== TASK INPUTS

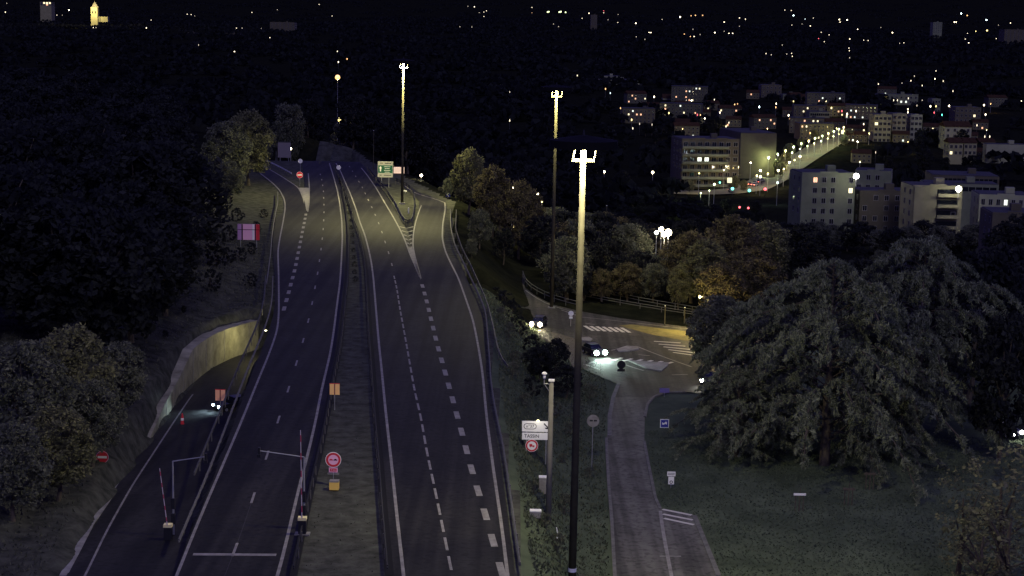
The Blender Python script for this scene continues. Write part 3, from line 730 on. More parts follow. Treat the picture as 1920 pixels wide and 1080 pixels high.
street_lamp(1133, 322, 'w', .7, 'lone small lamp right of the near mast crown', None, 6, power=0, r=.35, Y=620)
street_lamp(1224, 323, 'w', .9, 'lamp over the dark slope left of the terraced block', None, 6, power=1500, r=.42, Y=620)
# lamp over the junction, its head screened by the cedar
street_lamp(1312, 556, 'y', .7, 'street lamp lighting the junction verge, half behind the cedar', None, 7, power=5200, r=.2, Y=236, arm=1.2)
# the blinding white floodlights among the trees
for k, (a, b, s, lab) in enumerate(((1240, 430, .42, 'upper white floodlight of the blinding cluster'), (1253, 436, .60, 'largest white floodlight of the blinding cluster'), (1231, 436, .30, 'small left floodlight of the blinding cluster'), (1245, 440, .40, 'lowest white floodlight of the blinding cluster'))):
    street_lamp(a, b, 'b' if k == 2 else 'w', 2, lab, 'blinding floodlights', 7, power=2600 if k == 1 else 0, r=s, Y=286)

# ------------------------------------------------------------------ buildings
WALLS = {'grey': mat('render_grey', (.125, .14, .085), .9, c2=(.19, .205, .13), scale=.2), 'cream': mat('render_cream', (.20, .19, .10), .9, c2=(.27, .255, .145), scale=.2),
         'white': mat('render_white', (.22, .225, .145), .9, c2=(.29, .295, .195), scale=.2), 'brown': mat('render_brown', (.07, .062, .04), .9, c2=(.10, .09, .06), scale=.2)}
ROOFM = mat('roof_felt', (.03, .03, .032), .95, c2=(.06, .06, .06), scale=.3)
TILE = mat('roof_tile', (.035, .02, .013), .9, spec=0., c2=(.06, .035, .022), scale=.6)
WINLIT = {'o': emat('window_orange', (1, .48, .18), 1.6), 'y': emat('window_yellow', (1, .85, .42), 1.8), 'w': emat('window_white', (.9, 1, .8), 1.4)}
_win = {}
def win_mesh(wd, h, lit):
    k = (round(wd, 2), round(h, 2), lit)
    if k not in _win:
        _win[k] = (tmpl(MB().box((0, -.04, h / 2 + .05), (wd + .2, .1, .1)).box((0, -.04, -h / 2 - .05), (wd + .2, .1, .1)).box((-wd / 2 - .05, -.04, 0), (.1, .1, h)).box((wd / 2 + .05, -.04, 0), (.1, .1, h)).box((0, -.03, 0), (.08, .06, h)).build('frame', WHITE if False else CONC2)),
                   tmpl(MB().box((0, -.01, 0), (wd, .03, h)).build('pane', WINLIT[lit] if lit else GLASS)))
    return _win[k]
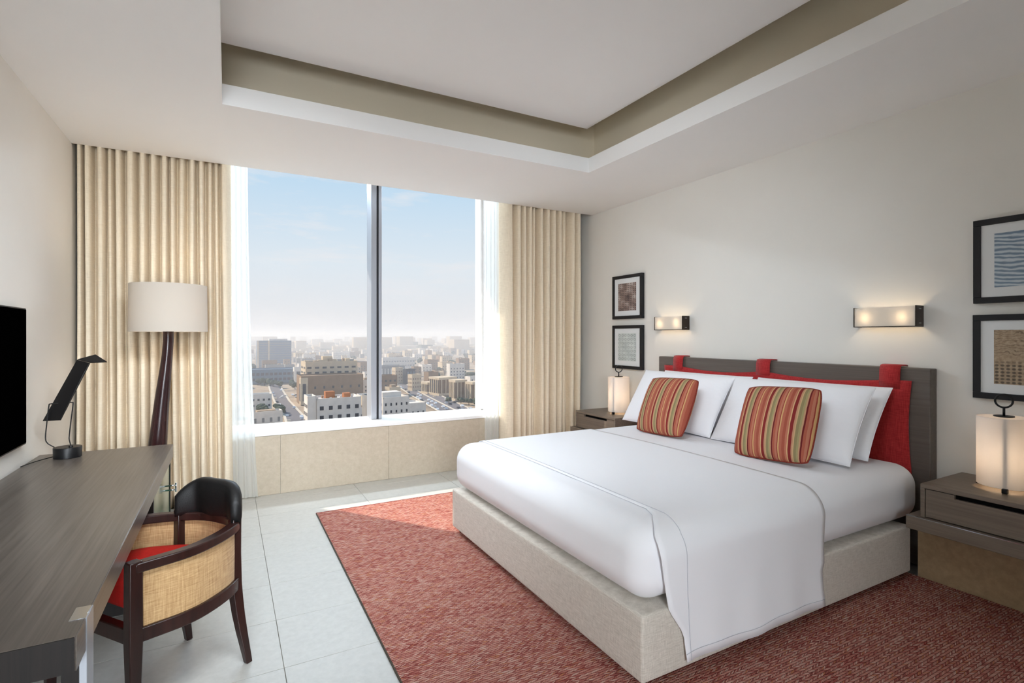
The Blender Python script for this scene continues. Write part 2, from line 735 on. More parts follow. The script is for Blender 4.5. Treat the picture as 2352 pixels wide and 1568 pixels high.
# ------------------------------------------------------------------ window
win = struct('window_1', MB().box(WX0, WX1, YG - .07, YG + .03, ZS - .03, ZS + .012).box(WX0, WX0 + .045, YG - .07, YG + .03, ZS, 3.36)
             .box(WX1 - .035, WX1, YG - .07, YG + .03, ZS, 3.36).box(WX0, WX1, YG - .07, YG + .03, 3.31, 3.36), m_white, bevel=.003)
for a, b in ((1.375, 1.436), (1.458, 1.492)):
    part('mullion', box(a, b, YG - .17, YG + .03, ZS, 3.33), m_alu, win, bevel=.004)
part('gasket', box(1.436, 1.458, YG - .155, YG + .02, ZS, 3.33), m_gasket, win)
part('pane', box(WX0 + .04, 1.378, YG - .008, YG + .004, ZS + .005, 3.32), m_glass, win)
part('pane', box(1.49, WX1 - .03, YG - .008, YG + .004, ZS + .005, 3.32), m_glass, win)
part('window_sill', box(.0, 2.80, YP - .012, YG - .06, ZS - .032, ZS), m_white, win, bevel=.004)
for a, b in ((WX0 - .03, WX0 + .006), (WX1 - .006, WX1 + .02)):
    part('reveal', box(a, b, YP + .02, YG - .05, ZS, 3.36), m_white, win)

# ------------------------------------------------------------------ ceiling with the tray
TX0, TX1, TY0, TY1 = -.03, 2.947, -1.9, 3.90
cm = MB()
for a in ((XL, XR, TY1, YC), (XL, XR, YB, TY0), (XL, TX0, TY0, TY1), (TX1, XR, TY0, TY1)):
    cm.box(a[0], a[1], a[2], a[3], H, 3.155)
ce = struct('ceiling', cm, m_ceil)
g = .27
up = MB().box(XL, XR, YB, YC + .06, 3.84, 3.9)
up.box(TX0 - g - .03, TX1 + g + .03, TY1 + g, TY1 + g + .03, 3.155, 3.84).box(TX0 - g - .03, TX1 + g + .03, TY0 - g - .03, TY0 - g, 3.155, 3.84)
up.box(TX0 - g - .03, TX0 - g, TY0 - g, TY1 + g, 3.155, 3.84).box(TX1 + g, TX1 + g + .03, TY0 - g, TY1 + g, 3.155, 3.84)
part('tray_recess', up, m_recess, ce)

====

Reproduce precisely the span of lines that begins at the line containing "1568 pixels high." and ends with the last line of the listing.

The Blender Python script for this scene continues. Write part 2, from line 735 on. More parts follow. The script is for Blender 4.5. Treat the picture as 2352 pixels wide and 1568 pixels high.
# ------------------------------------------------------------------ window
win = struct('window_1', MB().box(WX0, WX1, YG - .07, YG + .03, ZS - .03, ZS + .012).box(WX0, WX0 + .045, YG - .07, YG + .03, ZS, 3.36)
             .box(WX1 - .035, WX1, YG - .07, YG + .03, ZS, 3.36).box(WX0, WX1, YG - .07, YG + .03, 3.31, 3.36), m_white, bevel=.003)
for a, b in ((1.375, 1.436), (1.458, 1.492)):
    part('mullion', box(a, b, YG - .17, YG + .03, ZS, 3.33), m_alu, win, bevel=.004)
part('gasket', box(1.436, 1.458, YG - .155, YG + .02, ZS, 3.33), m_gasket, win)
part('pane', box(WX0 + .04, 1.378, YG - .008, YG + .004, ZS + .005, 3.32), m_glass, win)
part('pane', box(1.49, WX1 - .03, YG - .008, YG + .004, ZS + .005, 3.32), m_glass, win)
part('window_sill', box(.0, 2.80, YP - .012, YG - .06, ZS - .032, ZS), m_white, win, bevel=.004)
for a, b in ((WX0 - .03, WX0 + .006), (WX1 - .006, WX1 + .02)):
    part('reveal', box(a, b, YP + .02, YG - .05, ZS, 3.36), m_white, win)

# ------------------------------------------------------------------ ceiling with the tray
TX0, TX1, TY0, TY1 = -.03, 2.947, -1.9, 3.90
cm = MB()
for a in ((XL, XR, TY1, YC), (XL, XR, YB, TY0), (XL, TX0, TY0, TY1), (TX1, XR, TY0, TY1)):
    cm.box(a[0], a[1], a[2], a[3], H, 3.155)
ce = struct('ceiling', cm, m_ceil)
g = .27
up = MB().box(XL, XR, YB, YC + .06, 3.84, 3.9)
up.box(TX0 - g - .03, TX1 + g + .03, TY1 + g, TY1 + g + .03, 3.155, 3.84).box(TX0 - g - .03, TX1 + g + .03, TY0 - g - .03, TY0 - g, 3.155, 3.84)
up.box(TX0 - g - .03, TX0 - g, TY0 - g, TY1 + g, 3.155, 3.84).box(TX1 + g, TX1 + g + .03, TY0 - g, TY1 + g, 3.155, 3.84)
part('tray_recess', up, m_recess, ce)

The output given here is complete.